DATASET RECORDS:
■ ■ ■ ■

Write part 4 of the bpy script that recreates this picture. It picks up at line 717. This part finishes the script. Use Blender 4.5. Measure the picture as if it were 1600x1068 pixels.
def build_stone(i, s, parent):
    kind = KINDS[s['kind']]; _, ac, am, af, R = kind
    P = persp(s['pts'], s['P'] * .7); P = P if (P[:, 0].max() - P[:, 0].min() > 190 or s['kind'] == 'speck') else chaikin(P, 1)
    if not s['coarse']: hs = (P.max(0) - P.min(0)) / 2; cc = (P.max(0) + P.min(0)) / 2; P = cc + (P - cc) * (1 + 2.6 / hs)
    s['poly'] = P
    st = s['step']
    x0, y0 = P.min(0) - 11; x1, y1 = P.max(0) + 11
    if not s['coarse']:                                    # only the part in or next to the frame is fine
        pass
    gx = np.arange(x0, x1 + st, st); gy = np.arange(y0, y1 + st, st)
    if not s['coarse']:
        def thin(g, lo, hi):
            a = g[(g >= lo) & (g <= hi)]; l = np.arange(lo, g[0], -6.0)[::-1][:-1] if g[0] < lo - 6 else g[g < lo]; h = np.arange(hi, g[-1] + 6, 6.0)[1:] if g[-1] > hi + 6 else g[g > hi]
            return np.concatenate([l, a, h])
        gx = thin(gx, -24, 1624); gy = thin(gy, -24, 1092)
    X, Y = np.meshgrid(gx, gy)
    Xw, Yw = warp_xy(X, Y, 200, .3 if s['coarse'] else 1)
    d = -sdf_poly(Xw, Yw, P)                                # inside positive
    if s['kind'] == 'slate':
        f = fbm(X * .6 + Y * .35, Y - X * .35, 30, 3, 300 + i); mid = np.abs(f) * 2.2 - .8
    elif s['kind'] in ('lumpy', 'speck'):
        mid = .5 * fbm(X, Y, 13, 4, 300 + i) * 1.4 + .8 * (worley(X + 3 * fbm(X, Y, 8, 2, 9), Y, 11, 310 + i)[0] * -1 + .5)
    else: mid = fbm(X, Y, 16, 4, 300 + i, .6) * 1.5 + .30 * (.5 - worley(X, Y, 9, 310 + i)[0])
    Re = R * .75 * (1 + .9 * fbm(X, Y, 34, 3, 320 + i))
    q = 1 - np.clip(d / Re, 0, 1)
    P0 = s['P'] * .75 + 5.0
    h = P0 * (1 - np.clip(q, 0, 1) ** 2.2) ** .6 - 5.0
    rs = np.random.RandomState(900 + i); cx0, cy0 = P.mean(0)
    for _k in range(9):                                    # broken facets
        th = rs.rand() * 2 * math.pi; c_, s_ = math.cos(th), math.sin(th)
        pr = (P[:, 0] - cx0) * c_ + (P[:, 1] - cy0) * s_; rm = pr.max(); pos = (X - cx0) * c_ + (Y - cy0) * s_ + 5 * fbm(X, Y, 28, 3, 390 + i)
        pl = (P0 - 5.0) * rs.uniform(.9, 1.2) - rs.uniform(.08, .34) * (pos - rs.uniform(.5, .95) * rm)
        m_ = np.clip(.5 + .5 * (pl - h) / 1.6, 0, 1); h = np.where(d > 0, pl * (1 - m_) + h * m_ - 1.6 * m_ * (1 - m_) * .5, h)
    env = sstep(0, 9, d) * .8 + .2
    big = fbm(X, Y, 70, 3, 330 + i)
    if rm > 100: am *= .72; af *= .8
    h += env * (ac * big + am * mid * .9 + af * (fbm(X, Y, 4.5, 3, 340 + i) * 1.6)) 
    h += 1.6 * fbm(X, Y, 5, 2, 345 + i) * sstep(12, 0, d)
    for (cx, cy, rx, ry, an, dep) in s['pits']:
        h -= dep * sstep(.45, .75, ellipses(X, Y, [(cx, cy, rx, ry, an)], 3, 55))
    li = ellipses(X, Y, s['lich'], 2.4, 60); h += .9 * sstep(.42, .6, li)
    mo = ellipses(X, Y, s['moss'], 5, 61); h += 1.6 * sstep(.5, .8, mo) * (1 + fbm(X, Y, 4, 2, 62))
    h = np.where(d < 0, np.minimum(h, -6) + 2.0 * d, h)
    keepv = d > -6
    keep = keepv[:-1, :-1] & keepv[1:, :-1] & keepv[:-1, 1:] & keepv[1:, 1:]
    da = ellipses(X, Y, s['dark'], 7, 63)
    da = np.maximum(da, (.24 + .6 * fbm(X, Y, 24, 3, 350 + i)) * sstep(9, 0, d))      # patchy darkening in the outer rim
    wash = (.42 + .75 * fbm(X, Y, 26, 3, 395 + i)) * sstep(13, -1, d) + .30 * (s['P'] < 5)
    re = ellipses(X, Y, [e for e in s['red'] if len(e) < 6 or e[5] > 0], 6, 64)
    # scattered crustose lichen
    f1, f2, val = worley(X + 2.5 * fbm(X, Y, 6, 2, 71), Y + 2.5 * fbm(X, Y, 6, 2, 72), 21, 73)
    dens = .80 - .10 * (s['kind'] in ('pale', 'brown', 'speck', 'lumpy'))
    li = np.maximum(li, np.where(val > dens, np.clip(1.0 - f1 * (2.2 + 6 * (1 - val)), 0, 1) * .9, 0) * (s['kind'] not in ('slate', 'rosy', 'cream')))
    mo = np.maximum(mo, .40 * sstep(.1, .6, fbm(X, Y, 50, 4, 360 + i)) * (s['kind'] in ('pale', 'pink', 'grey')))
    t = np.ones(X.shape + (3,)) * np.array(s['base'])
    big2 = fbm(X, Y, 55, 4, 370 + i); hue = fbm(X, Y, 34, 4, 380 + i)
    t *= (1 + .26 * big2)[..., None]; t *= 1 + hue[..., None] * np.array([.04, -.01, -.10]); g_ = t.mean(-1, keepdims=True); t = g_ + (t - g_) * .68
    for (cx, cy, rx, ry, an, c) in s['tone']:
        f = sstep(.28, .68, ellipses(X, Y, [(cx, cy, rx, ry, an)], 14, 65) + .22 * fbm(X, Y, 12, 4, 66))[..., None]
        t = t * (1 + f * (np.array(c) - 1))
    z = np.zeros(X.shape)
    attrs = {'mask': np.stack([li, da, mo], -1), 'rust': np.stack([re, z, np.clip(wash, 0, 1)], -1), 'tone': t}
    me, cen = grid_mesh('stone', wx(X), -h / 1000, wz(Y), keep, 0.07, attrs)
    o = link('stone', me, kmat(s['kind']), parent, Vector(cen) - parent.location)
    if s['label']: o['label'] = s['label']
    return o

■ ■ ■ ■

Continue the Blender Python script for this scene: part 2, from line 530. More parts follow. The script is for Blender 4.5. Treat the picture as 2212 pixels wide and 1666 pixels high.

■ ■ ■ ■

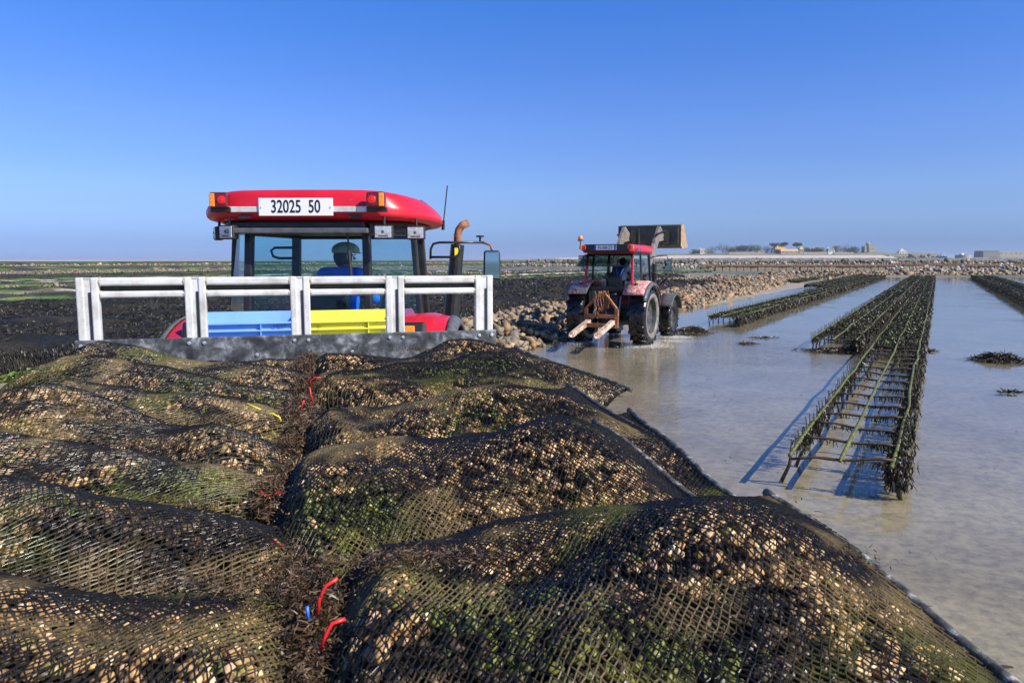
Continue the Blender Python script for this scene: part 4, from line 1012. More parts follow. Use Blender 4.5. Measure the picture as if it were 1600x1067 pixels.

■ ■ ■ ■

WHAT YOU ARE ASKED TO DO: Check every line for "Python" and show the ones that have it.

RESULT BELOW:
Continue the Blender Python script for this scene: part 2, from line 530. More parts follow. The script is for Blender 4.5. Treat the picture as 2212 pixels wide and 1666 pixels high.
Continue the Blender Python script for this scene: part 4, from line 1012. More parts follow. Use Blender 4.5. Measure the picture as if it were 1600x1067 pixels.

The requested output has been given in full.